En ce qui concerne l’État, malgré les efforts en cours et les redéploiements opérés (les Inspections générales pouvant être mobilisées pour leur expertise-conseil, au-delà de la seule Agence de conseil interne de l’État), l’interne n’a pas vocation à répondre à l’ensemble des besoins, mais plutôt à faire du conseil externe un « dernier recours » — ou un appui, avec des équipes mixtes de chargés de projet (conseil interne) pilotant des consultants externes. C’est ce que révèlent l’étude des fiches de poste publiées par l’Agence en question et/ou les propos de sa responsable, Clotilde Reullon. Le fait que les cabinets de conseil privés n’aient pas réduit de façon drastique leurs équipes Secteur public — d’après les informations qu’ils partagent — plaide aussi en ce sens. Il n’en reste pas moins que l’AFCI a été contactée par un premier ministère ces derniers mois, puis par un second tout récemment, « lesquels montent ou vont monter leur cellule de conseil interne », indique Sébastien Delahaie.

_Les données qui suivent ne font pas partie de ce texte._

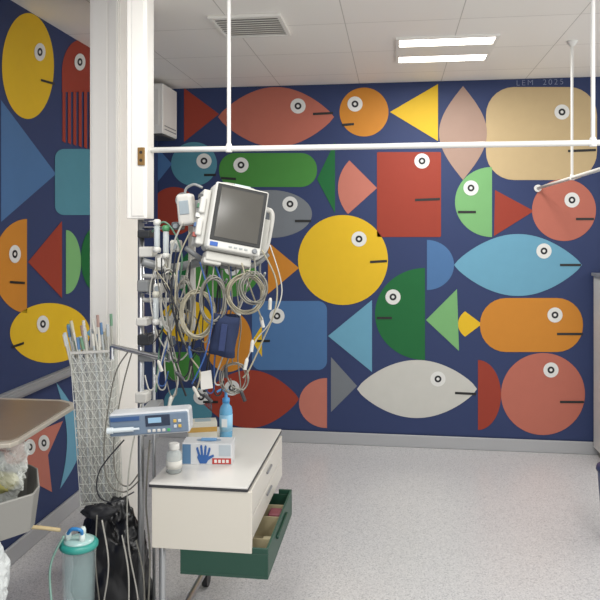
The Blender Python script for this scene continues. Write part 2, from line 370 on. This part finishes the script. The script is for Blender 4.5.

Quant aux cabinets de conseil interne intégrés aux grandes entreprises privées ou publiques, leur essor ne rend pas non plus caduque la mobilisation du conseil externe. Selon l’enquête 2023 de l’AFCI déjà évoquée, 65 % des entités de conseil interne adhérentes déclarent avoir « travaillé avec un cabinet de conseil externe en 2023 ». En cas de projets communs, les configurations observées sont, dans 85 % des cas, des équipes mixtes conseil interne/externe. Sébastien Delahaie souligne que cela permet « un apport extérieur — quand il y a des problématiques de charges/capacités ou de compétences spécifiques sur certains sujets —, une montée en compétences des équipes internes comme déjà évoqué, et une continuité une fois la mission achevée ».